◆ Directions ◆
Starting with the first line below, extract each line through the one that contains "def wy(x): return A*x", inclusive, excluding pictures.

## START Information shown

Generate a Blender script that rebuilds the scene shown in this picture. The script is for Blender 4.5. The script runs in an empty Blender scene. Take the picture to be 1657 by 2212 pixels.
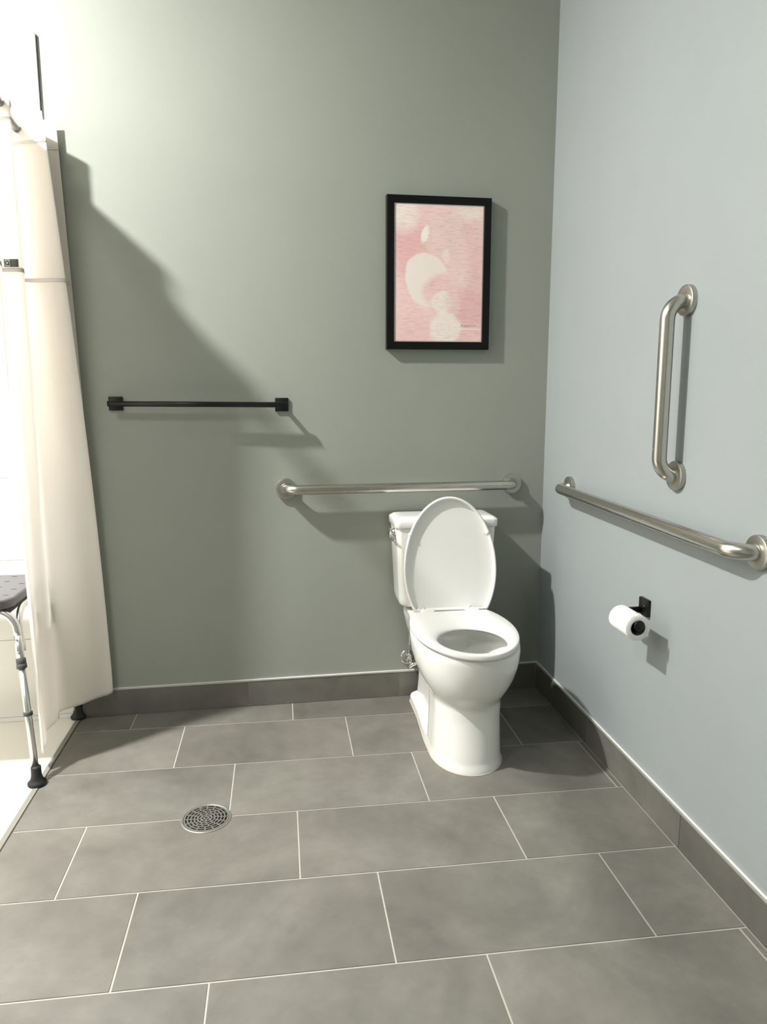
import bpy, bmesh, math, random
from mathutils import Vector, Matrix
random.seed(7)
C = bpy.context.scene.collection
PI = math.pi
A = 0.0303409          # the back wall runs very slightly out of square: y = A*x
def wy(x): return A*x

# ------------------------------------------------------------------ helpers
def setp(o, label=None, cat=None, group=None, kind=None):
    if label: o['label'] = label
    if cat: o['category'] = cat
    if group: o['group'] = group
    if kind: o['kind'] = kind
    return o
def thing(name, label, cat, loc=(0,0,0), rotz=0, group=None):
    o = bpy.data.objects.new(name, None); C.objects.link(o)
    o.location = loc; o.rotation_euler = (0,0,rotz); o.empty_display_size = .05
    return setp(o, label, cat, group)
def obj(name, bm, mat, parent=None, smooth=True, label=None, bevel=0, seg=2, sub=0, loc=None, rot=None, recalc=True):
    if recalc: bmesh.ops.recalc_face_normals(bm, faces=bm.faces)
    me = bpy.data.meshes.new(name); bm.to_mesh(me); bm.free()
    for m in (mat if isinstance(mat, (list, tuple)) else [mat]): me.materials.append(m)
    for p in me.polygons: p.use_smooth = smooth
    o = bpy.data.objects.new(name, me); C.objects.link(o)
    if parent: o.parent = parent
    if loc: o.location = loc
    if rot: o.rotation_euler = rot
    if label: o['label'] = label
    if bevel:
        b = o.modifiers.new('bevel', 'BEVEL'); b.width = bevel; b.segments = seg; b.limit_method = 'ANGLE'; b.angle_limit = .6
        if smooth:
            b.harden_normals = False
    if sub:
        s = o.modifiers.new('sub', 'SUBSURF'); s.levels = sub; s.render_levels = sub
    return o
def angle_smooth(o, deg=35):
    me = o.data
    bm = bmesh.new(); bm.from_mesh(me)
    for e in bm.edges:
        if len(e.link_faces) == 2 and e.calc_face_angle(0) > math.radians(deg): e.smooth = False
    bm.to_mesh(me); bm.free(); return o
def box(bm, x0, x1, y0, y1, z0, z1):
    vs = [bm.verts.new((x, y, z)) for x in (x0, x1) for y in (y0, y1) for z in (z0, z1)]
    for f in ((0,1,3,2),(4,6,7,5),(0,4,5,1),(2,3,7,6),(0,2,6,4),(1,5,7,3)): bm.faces.new([vs[i] for i in f])
    return vs
def prism(bm, poly, z0, z1):
    a = [bm.verts.new((x, y, z0)) for x, y in poly]; b = [bm.verts.new((x, y, z1)) for x, y in poly]
    n = len(poly)
    bm.faces.new(a[::-1]); bm.faces.new(b)
    for i in range(n): bm.faces.new((a[i], a[(i+1)%n], b[(i+1)%n], b[i]))
def loft(bm, rings, cap0=True, cap1=True, closed=True):
    rows = [[bm.verts.new(p) for p in r] for r in rings]
    n = len(rows[0])
    for a, b in zip(rows, rows[1:]):
        for i in range(n if closed else n-1):
            j = (i+1) % n
            bm.faces.new((a[i], a[j], b[j], b[i]))
    if cap0: bm.faces.new(rows[0][::-1])
    if cap1: bm.faces.new(rows[-1])
    return rows
def tube(bm, pts, r, n=20, caps=True):
    pts = [Vector(p) for p in pts]
    rs = r if isinstance(r, (list, tuple)) else [r]*len(pts)
    t0 = (pts[1]-pts[0]).normalized()
    u = t0.cross(Vector((0,0,1)))
    if u.length < .1: u = t0.cross(Vector((1,0,0)))
    u.normalize(); rings = []
    for i, p in enumerate(pts):
        if i == 0: t = t0
        elif i == len(pts)-1: t = (pts[i]-pts[i-1]).normalized()
        else: t = ((pts[i]-pts[i-1]).normalized() + (pts[i+1]-pts[i]).normalized()).normalized()
        u = (u - t*u.dot(t)).normalized(); v = t.cross(u)
        rings.append([p + (u*math.cos(a)+v*math.sin(a))*rs[i] for a in [2*PI*k/n for k in range(n)]])
    loft(bm, rings, caps, caps)
def arc_path(corners, rad, seg=10):
    """polyline whose inner corners are rounded by arcs of radius rad"""
    P = [Vector(c) for c in corners]; out = [P[0]]
    for i in range(1, len(P)-1):
        a = (P[i-1]-P[i]).normalized(); b = (P[i+1]-P[i]).normalized()
        ang = a.angle(b); d = rad/math.tan(ang/2)
        s = P[i]+a*d; e = P[i]+b*d; c = P[i] + (a+b).normalized()*rad/math.sin(ang/2)
        v0 = s-c; v1 = e-c; w = v0.angle(v1)
        for k in range(seg+1):
            t = k/seg
            out.append(c + v0*math.sin((1-t)*w)/math.sin(w) + v1*math.sin(t*w)/math.sin(w))
    out.append(P[-1]); return out
def lathe(bm, prof, axis='Z', origin=(0,0,0), n=36, cap=True):
    """prof: (radius, height) list, revolved about an axis through origin; a vector may be given as axis"""
    ax = {'X': Vector((1,0,0)), 'Y': Vector((0,1,0)), 'Z': Vector((0,0,1))}.get(axis) if isinstance(axis, str) else Vector(axis).normalized()
    u = ax.orthogonal().normalized(); v = ax.cross(u); o = Vector(origin)
    rings = [[o + ax*h + (u*math.cos(2*PI*k/n)+v*math.sin(2*PI*k/n))*r for k in range(n)] for r, h in prof]
    loft(bm, rings, cap, cap)
def catmull(P, t):
    n = len(P)-1; i = min(int(t*n), n-1); f = t*n - i
    p0, p1, p2, p3 = P[max(i-1,0)], P[i], P[i+1], P[min(i+2,n)]
    return tuple(.5*((2*b)+(-a+c)*f+(2*a-5*b+4*c-d)*f*f+(-a+3*b-3*c+d)*f**3) for a, b, c, d in zip(p0, p1, p2, p3))
def sst(a, b, x):
    t = max(0, min(1, (x-a)/(b-a))); return t*t*(3-2*t)
def interp(tab, x):
    if x <= tab[0][0]: return tab[0][1]
    for (a, u), (b, v) in zip(tab, tab[1:]):
        if x <= b:
            t = (x-a)/(b-a); return u+(v-u)*t
    return tab[-1][1]

# ---------------------------------------------------------------- materials
def lin(c):
    return tuple(((v/255)/12.92 if v/255 <= .04045 else ((v/255+.055)/1.055)**2.4) for v in c) + (1,)
def mat(name, rgb, rough=.5, metal=0, spec=None, coat=0, sss=0, trans=0, ior=None):
    m = bpy.data.materials.new(name); m.use_nodes = True
    b = m.node_tree.nodes['Principled BSDF']
    b.inputs['Base Color'].default_value = lin(rgb); b.inputs['Roughness'].default_value = rough; b.inputs['Metallic'].default_value = metal
    if spec is not None: b.inputs['Specular IOR Level'].default_value = spec
    if coat: b.inputs['Coat Weight'].default_value = coat; b.inputs['Coat Roughness'].default_value = .06
    if trans: b.inputs['Transmission Weight'].default_value = trans
    if ior: b.inputs['IOR'].default_value = ior
    return m
class NT:
    def __init__(s, m): s.m = m; s.t = m.node_tree; s.b = s.t.nodes['Principled BSDF']
    def n(s, typ, **kw):
        d = s.t.nodes.new(typ)
        for k, v in kw.items():
            if k in d.inputs.keys() if hasattr(d.inputs, 'keys') else False: d.inputs[k].default_value = v
            else: setattr(d, k, v)
        return d
    def l(s, a, b): s.t.links.new(a, b)
    def math(s, op, a, b=None, c=None, clamp=False):
        d = s.t.nodes.new('ShaderNodeMath'); d.operation = op; d.use_clamp = clamp
        for i, v in enumerate((a, b, c)):
            if v is None: continue
            if isinstance(v, (int, float)): d.inputs[i].default_value = v
            else: s.l(v, d.inputs[i])
        return d.outputs[0]
    def coord(s, kind='Object', scale=(1,1,1), rot=(0,0,0), loc=(0,0,0)):
        tc = s.t.nodes.new('ShaderNodeTexCoord'); mp = s.t.nodes.new('ShaderNodeMapping')
        mp.inputs['Scale'].default_value = scale; mp.inputs['Rotation'].default_value = rot; mp.inputs['Location'].default_value = loc
        s.l(tc.outputs[kind], mp.inputs['Vector']); return mp.outputs[0]
    def noise(s, vec, scale, detail=4, rough=.5, out='Fac', dist=0):
        d = s.t.nodes.new('ShaderNodeTexNoise'); d.inputs['Scale'].default_value = scale; d.inputs['Detail'].default_value = detail
        d.inputs['Roughness'].default_value = rough; d.inputs['Distortion'].default_value = dist
        s.l(vec, d.inputs['Vector']); return d.outputs[out]
    def ramp(s, fac, stops):
        d = s.t.nodes.new('ShaderNodeValToRGB'); e = d.color_ramp.elements
        while len(e) < len(stops): e.new(.5)
        for el, (p, c) in zip(e, stops): el.position = p; el.color = c
        s.l(fac, d.inputs['Fac']); return d.outputs['Color']
    def mix(s, fac, a, b, typ='MIX'):
        d = s.t.nodes.new('ShaderNodeMix'); d.data_type = 'RGBA'; d.blend_type = typ
        for sock, v in ((d.inputs[0], fac), (d.inputs[6], a), (d.inputs[7], b)):
            if isinstance(v, (int, float)): sock.default_value = v
            elif isinstance(v, tuple): sock.default_value = v
            else: s.l(v, sock)
        return d.outputs[2]
    def bump(s, h, strength=.1, dist=.001):
        d = s.t.nodes.new('ShaderNodeBump'); d.inputs['Strength'].default_value = strength; d.inputs['Distance'].default_value = dist
        s.l(h, d.inputs['Height']); s.l(d.outputs[0], s.b.inputs['Normal'])
def paint(name, rgb, amt=.03, rough=.55):
    m = mat(name, rgb, rough, spec=.25); n = NT(m); v = n.coord()
    f = n.noise(v, 1.7, 3, .6); c = lin(rgb)
    n.l(n.ramp(f, [(.3, tuple(x*(1-amt) for x in c[:3])+(1,)), (.7, tuple(min(1, x*(1+amt)) for x in c[:3])+(1,))]), n.b.inputs['Base Color'])
    n.bump(n.noise(v, 260, 3, .6), .12, .0006); return m
M = {}
M['wall'] = paint('grey_green_paint', (148,152,143))
M['wall_side'] = paint('grey_green_paint_cool_lit', (149,155,155))  # same paint as the back wall, cooler light put into its colour
M['ceiling'] = paint('ceiling_paint', (205,204,200))
M['porcelain'] = mat('porcelain', (240,240,235), .12, spec=.6, coat=.4)
M['plastic_white'] = mat('white_plastic', (236,235,231), .22, spec=.5)
M['black'] = mat('black_metal', (12,12,12), .38, spec=.4)
M['chrome'] = mat('chrome', (210,210,208), .08, 1)
M['alu'] = mat('brushed_aluminium', (214,214,210), .3, 1)
M['rubber'] = mat('black_rubber', (26,27,27), .6)
M['rubber_grey'] = mat('grey_rubber', (66,67,68), .55)
M['seat_grey'] = mat('grey_plastic', (94,92,95), .42)
M['seat_dark'] = mat('dark_slot', (22,22,24), .7)
M['paper'] = mat('tissue_paper', (240,240,236), .9, spec=.1)
M['card'] = mat('shaded_cardboard_core', (70,62,54), .9)  # cardboard darkened to carry the shade inside the roll
M['trimmetal'] = mat('satin_trim_metal', (196,196,188), .3, .7)
M['darkgap'] = mat('dark_joint', (62,60,54), .7)
M['caulk'] = mat('old_caulk', (190,182,160), .6)
m = mat('water', (235,240,240), .02); n = NT(m)
tr = n.t.nodes.new('ShaderNodeBsdfTransparent'); tr.inputs[0].default_value = (.94,.97,.97,1); gl = n.t.nodes.new('ShaderNodeBsdfGlossy'); gl.inputs['Roughness'].default_value = .02
fr = n.t.nodes.new('ShaderNodeFresnel'); fr.inputs[0].default_value = 1.33; mx = n.t.nodes.new('ShaderNodeMixShader')
n.l(fr.outputs[0], mx.inputs[0]); n.l(tr.outputs[0], mx.inputs[1]); n.l(gl.outputs[0], mx.inputs[2]); n.l(mx.outputs[0], n.t.nodes['Material Output'].inputs['Surface']); M['water'] = m
M['panel_plastic'] = mat('shower_pan', (226,220,208), .3)
M['tag'] = mat('grey_green_tag', (70,78,72), .6)
M['taglight'] = mat('tag_print', (170,178,170), .6)
# brushed steel
m = mat('brushed_steel', (197,194,186), .26, 1); n = NT(m)
f = n.noise(n.coord(scale=(1,1,1)), 40, 2, .5); r_ = n.t.nodes.new('ShaderNodeMapRange'); r_.inputs[3].default_value = .22; r_.inputs[4].default_value = .3
n.l(f, r_.inputs[0]); n.l(r_.outputs[0], n.b.inputs['Roughness']); M['steel'] = m
m = mat('flange_steel', (182,180,172), .34, 1); M['steel2'] = m
# curtain fabric
m = mat('white_polyester', (250,247,243), .62, spec=.3); n = NT(m)
n.b.inputs['Sheen Weight'].default_value = .2
v = n.coord(); w1 = n.noise(v, 9, 4, .55, dist=.6); w2 = n.noise(n.coord(scale=(700,700,700)), 1, 1)
n.bump(n.math('ADD', w1, n.math('MULTIPLY', w2, .02)), .5, .006)
tr = n.t.nodes.new('ShaderNodeBsdfTranslucent'); tr.inputs[0].default_value = lin((252,249,245))
mx = n.t.nodes.new('ShaderNodeMixShader'); mx.inputs[0].default_value = .55
out = n.t.nodes['Material Output']; n.l(n.b.outputs[0], mx.inputs[1]); n.l(tr.outputs[0], mx.inputs[2]); n.l(mx.outputs[0], out.inputs['Surface'])
M['curtain'] = m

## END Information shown

◆ Reply ◆
Generate a Blender script that rebuilds the scene shown in this picture. The script is for Blender 4.5. The script runs in an empty Blender scene. Take the picture to be 1657 by 2212 pixels.
import bpy, bmesh, math, random
from mathutils import Vector, Matrix
random.seed(7)
C = bpy.context.scene.collection
PI = math.pi
A = 0.0303409          # the back wall runs very slightly out of square: y = A*x
def wy(x): return A*x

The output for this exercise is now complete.